YOUR GOAL:
Repeat everything in the material exactly.

━━ INFORMATION SUPPLIED ━━

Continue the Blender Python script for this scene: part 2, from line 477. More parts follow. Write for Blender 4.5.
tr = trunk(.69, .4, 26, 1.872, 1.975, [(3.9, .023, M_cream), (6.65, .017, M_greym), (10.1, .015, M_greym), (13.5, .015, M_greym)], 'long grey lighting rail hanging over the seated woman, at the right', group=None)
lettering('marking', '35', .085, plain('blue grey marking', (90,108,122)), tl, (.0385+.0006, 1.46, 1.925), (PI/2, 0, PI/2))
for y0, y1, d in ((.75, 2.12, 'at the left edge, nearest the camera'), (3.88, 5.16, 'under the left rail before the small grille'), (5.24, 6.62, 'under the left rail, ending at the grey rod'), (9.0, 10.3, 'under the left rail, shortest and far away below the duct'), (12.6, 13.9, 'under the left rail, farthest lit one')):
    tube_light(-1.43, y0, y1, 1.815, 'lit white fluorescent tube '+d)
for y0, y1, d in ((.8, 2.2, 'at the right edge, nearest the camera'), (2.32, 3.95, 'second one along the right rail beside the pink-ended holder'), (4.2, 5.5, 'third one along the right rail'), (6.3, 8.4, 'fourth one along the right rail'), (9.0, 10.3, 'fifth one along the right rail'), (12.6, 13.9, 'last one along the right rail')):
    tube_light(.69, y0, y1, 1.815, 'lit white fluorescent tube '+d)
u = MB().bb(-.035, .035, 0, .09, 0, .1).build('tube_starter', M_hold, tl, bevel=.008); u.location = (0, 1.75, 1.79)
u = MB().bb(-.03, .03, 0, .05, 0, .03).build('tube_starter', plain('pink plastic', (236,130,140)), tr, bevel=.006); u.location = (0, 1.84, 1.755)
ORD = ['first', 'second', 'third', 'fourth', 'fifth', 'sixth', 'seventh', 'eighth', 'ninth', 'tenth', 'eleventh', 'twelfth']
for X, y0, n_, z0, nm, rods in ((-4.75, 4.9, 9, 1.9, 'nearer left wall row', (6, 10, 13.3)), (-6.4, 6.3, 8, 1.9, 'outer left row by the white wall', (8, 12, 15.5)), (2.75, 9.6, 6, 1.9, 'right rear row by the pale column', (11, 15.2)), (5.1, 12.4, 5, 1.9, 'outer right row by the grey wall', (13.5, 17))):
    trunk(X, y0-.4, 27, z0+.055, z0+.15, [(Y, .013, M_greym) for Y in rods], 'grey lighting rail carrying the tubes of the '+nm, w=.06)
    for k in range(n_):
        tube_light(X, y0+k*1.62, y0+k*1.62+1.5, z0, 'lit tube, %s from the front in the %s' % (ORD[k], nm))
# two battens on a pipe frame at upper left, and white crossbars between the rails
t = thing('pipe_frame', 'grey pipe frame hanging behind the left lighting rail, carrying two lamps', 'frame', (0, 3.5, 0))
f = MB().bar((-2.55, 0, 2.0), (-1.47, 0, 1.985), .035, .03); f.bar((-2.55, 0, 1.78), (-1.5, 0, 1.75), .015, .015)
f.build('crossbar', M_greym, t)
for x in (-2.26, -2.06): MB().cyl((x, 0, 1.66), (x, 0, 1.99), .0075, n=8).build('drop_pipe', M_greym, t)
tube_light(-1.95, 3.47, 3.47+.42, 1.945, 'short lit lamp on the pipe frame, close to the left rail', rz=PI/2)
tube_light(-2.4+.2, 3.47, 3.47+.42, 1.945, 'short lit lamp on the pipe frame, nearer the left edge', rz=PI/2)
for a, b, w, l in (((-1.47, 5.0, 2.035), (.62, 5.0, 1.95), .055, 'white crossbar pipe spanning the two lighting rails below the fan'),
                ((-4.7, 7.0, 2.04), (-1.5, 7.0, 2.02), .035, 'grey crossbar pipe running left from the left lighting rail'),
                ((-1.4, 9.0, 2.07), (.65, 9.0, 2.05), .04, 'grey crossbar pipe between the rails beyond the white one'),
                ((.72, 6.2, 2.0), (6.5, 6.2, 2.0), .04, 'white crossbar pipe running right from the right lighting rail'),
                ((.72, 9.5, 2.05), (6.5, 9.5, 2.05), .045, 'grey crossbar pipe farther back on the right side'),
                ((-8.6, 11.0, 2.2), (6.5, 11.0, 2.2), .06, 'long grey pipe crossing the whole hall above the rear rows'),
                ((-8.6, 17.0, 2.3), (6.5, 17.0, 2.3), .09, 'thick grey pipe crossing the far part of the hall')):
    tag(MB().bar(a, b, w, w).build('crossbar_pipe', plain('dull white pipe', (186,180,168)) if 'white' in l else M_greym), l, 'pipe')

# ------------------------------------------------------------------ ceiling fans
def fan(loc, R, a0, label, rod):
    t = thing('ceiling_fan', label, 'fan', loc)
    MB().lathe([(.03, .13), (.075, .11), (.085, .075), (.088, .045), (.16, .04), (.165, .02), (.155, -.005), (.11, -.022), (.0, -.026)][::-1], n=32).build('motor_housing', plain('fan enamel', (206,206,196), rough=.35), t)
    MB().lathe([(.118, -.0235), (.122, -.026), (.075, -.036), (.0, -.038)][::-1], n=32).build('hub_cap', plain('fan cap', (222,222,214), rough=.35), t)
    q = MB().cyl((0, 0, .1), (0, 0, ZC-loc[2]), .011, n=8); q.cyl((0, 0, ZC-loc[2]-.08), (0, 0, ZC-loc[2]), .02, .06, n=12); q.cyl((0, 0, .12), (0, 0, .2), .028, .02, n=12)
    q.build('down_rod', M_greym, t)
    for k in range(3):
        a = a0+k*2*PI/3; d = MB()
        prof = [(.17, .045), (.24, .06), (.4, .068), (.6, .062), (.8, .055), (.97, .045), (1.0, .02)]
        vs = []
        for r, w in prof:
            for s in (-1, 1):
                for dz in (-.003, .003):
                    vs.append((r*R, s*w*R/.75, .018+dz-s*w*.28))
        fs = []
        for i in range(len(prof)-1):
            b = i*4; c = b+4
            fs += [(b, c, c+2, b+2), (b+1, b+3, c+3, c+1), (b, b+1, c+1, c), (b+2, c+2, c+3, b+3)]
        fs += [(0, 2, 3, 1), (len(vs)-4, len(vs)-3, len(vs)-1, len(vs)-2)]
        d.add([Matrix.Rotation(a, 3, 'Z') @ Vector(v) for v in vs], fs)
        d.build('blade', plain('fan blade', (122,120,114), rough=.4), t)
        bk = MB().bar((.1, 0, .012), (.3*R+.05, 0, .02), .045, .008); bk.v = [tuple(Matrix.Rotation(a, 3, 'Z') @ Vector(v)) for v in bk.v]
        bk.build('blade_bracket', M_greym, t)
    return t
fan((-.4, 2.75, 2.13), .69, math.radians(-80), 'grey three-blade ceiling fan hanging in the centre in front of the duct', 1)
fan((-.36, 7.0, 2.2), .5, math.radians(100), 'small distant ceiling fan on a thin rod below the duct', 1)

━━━

FINAL RESULT:
Continue the Blender Python script for this scene: part 2, from line 477. More parts follow. Write for Blender 4.5.
tr = trunk(.69, .4, 26, 1.872, 1.975, [(3.9, .023, M_cream), (6.65, .017, M_greym), (10.1, .015, M_greym), (13.5, .015, M_greym)], 'long grey lighting rail hanging over the seated woman, at the right', group=None)
lettering('marking', '35', .085, plain('blue grey marking', (90,108,122)), tl, (.0385+.0006, 1.46, 1.925), (PI/2, 0, PI/2))
for y0, y1, d in ((.75, 2.12, 'at the left edge, nearest the camera'), (3.88, 5.16, 'under the left rail before the small grille'), (5.24, 6.62, 'under the left rail, ending at the grey rod'), (9.0, 10.3, 'under the left rail, shortest and far away below the duct'), (12.6, 13.9, 'under the left rail, farthest lit one')):
    tube_light(-1.43, y0, y1, 1.815, 'lit white fluorescent tube '+d)
for y0, y1, d in ((.8, 2.2, 'at the right edge, nearest the camera'), (2.32, 3.95, 'second one along the right rail beside the pink-ended holder'), (4.2, 5.5, 'third one along the right rail'), (6.3, 8.4, 'fourth one along the right rail'), (9.0, 10.3, 'fifth one along the right rail'), (12.6, 13.9, 'last one along the right rail')):
    tube_light(.69, y0, y1, 1.815, 'lit white fluorescent tube '+d)
u = MB().bb(-.035, .035, 0, .09, 0, .1).build('tube_starter', M_hold, tl, bevel=.008); u.location = (0, 1.75, 1.79)
u = MB().bb(-.03, .03, 0, .05, 0, .03).build('tube_starter', plain('pink plastic', (236,130,140)), tr, bevel=.006); u.location = (0, 1.84, 1.755)
ORD = ['first', 'second', 'third', 'fourth', 'fifth', 'sixth', 'seventh', 'eighth', 'ninth', 'tenth', 'eleventh', 'twelfth']
for X, y0, n_, z0, nm, rods in ((-4.75, 4.9, 9, 1.9, 'nearer left wall row', (6, 10, 13.3)), (-6.4, 6.3, 8, 1.9, 'outer left row by the white wall', (8, 12, 15.5)), (2.75, 9.6, 6, 1.9, 'right rear row by the pale column', (11, 15.2)), (5.1, 12.4, 5, 1.9, 'outer right row by the grey wall', (13.5, 17))):
    trunk(X, y0-.4, 27, z0+.055, z0+.15, [(Y, .013, M_greym) for Y in rods], 'grey lighting rail carrying the tubes of the '+nm, w=.06)
    for k in range(n_):
        tube_light(X, y0+k*1.62, y0+k*1.62+1.5, z0, 'lit tube, %s from the front in the %s' % (ORD[k], nm))
# two battens on a pipe frame at upper left, and white crossbars between the rails
t = thing('pipe_frame', 'grey pipe frame hanging behind the left lighting rail, carrying two lamps', 'frame', (0, 3.5, 0))
f = MB().bar((-2.55, 0, 2.0), (-1.47, 0, 1.985), .035, .03); f.bar((-2.55, 0, 1.78), (-1.5, 0, 1.75), .015, .015)
f.build('crossbar', M_greym, t)
for x in (-2.26, -2.06): MB().cyl((x, 0, 1.66), (x, 0, 1.99), .0075, n=8).build('drop_pipe', M_greym, t)
tube_light(-1.95, 3.47, 3.47+.42, 1.945, 'short lit lamp on the pipe frame, close to the left rail', rz=PI/2)
tube_light(-2.4+.2, 3.47, 3.47+.42, 1.945, 'short lit lamp on the pipe frame, nearer the left edge', rz=PI/2)
for a, b, w, l in (((-1.47, 5.0, 2.035), (.62, 5.0, 1.95), .055, 'white crossbar pipe spanning the two lighting rails below the fan'),
                ((-4.7, 7.0, 2.04), (-1.5, 7.0, 2.02), .035, 'grey crossbar pipe running left from the left lighting rail'),
                ((-1.4, 9.0, 2.07), (.65, 9.0, 2.05), .04, 'grey crossbar pipe between the rails beyond the white one'),
                ((.72, 6.2, 2.0), (6.5, 6.2, 2.0), .04, 'white crossbar pipe running right from the right lighting rail'),
                ((.72, 9.5, 2.05), (6.5, 9.5, 2.05), .045, 'grey crossbar pipe farther back on the right side'),
                ((-8.6, 11.0, 2.2), (6.5, 11.0, 2.2), .06, 'long grey pipe crossing the whole hall above the rear rows'),
                ((-8.6, 17.0, 2.3), (6.5, 17.0, 2.3), .09, 'thick grey pipe crossing the far part of the hall')):
    tag(MB().bar(a, b, w, w).build('crossbar_pipe', plain('dull white pipe', (186,180,168)) if 'white' in l else M_greym), l, 'pipe')

# ------------------------------------------------------------------ ceiling fans
def fan(loc, R, a0, label, rod):
    t = thing('ceiling_fan', label, 'fan', loc)
    MB().lathe([(.03, .13), (.075, .11), (.085, .075), (.088, .045), (.16, .04), (.165, .02), (.155, -.005), (.11, -.022), (.0, -.026)][::-1], n=32).build('motor_housing', plain('fan enamel', (206,206,196), rough=.35), t)
    MB().lathe([(.118, -.0235), (.122, -.026), (.075, -.036), (.0, -.038)][::-1], n=32).build('hub_cap', plain('fan cap', (222,222,214), rough=.35), t)
    q = MB().cyl((0, 0, .1), (0, 0, ZC-loc[2]), .011, n=8); q.cyl((0, 0, ZC-loc[2]-.08), (0, 0, ZC-loc[2]), .02, .06, n=12); q.cyl((0, 0, .12), (0, 0, .2), .028, .02, n=12)
    q.build('down_rod', M_greym, t)
    for k in range(3):
        a = a0+k*2*PI/3; d = MB()
        prof = [(.17, .045), (.24, .06), (.4, .068), (.6, .062), (.8, .055), (.97, .045), (1.0, .02)]
        vs = []
        for r, w in prof:
            for s in (-1, 1):
                for dz in (-.003, .003):
                    vs.append((r*R, s*w*R/.75, .018+dz-s*w*.28))
        fs = []
        for i in range(len(prof)-1):
            b = i*4; c = b+4
            fs += [(b, c, c+2, b+2), (b+1, b+3, c+3, c+1), (b, b+1, c+1, c), (b+2, c+2, c+3, b+3)]
        fs += [(0, 2, 3, 1), (len(vs)-4, len(vs)-3, len(vs)-1, len(vs)-2)]
        d.add([Matrix.Rotation(a, 3, 'Z') @ Vector(v) for v in vs], fs)
        d.build('blade', plain('fan blade', (122,120,114), rough=.4), t)
        bk = MB().bar((.1, 0, .012), (.3*R+.05, 0, .02), .045, .008); bk.v = [tuple(Matrix.Rotation(a, 3, 'Z') @ Vector(v)) for v in bk.v]
        bk.build('blade_bracket', M_greym, t)
    return t
fan((-.4, 2.75, 2.13), .69, math.radians(-80), 'grey three-blade ceiling fan hanging in the centre in front of the duct', 1)
fan((-.36, 7.0, 2.2), .5, math.radians(100), 'small distant ceiling fan on a thin rod below the duct', 1)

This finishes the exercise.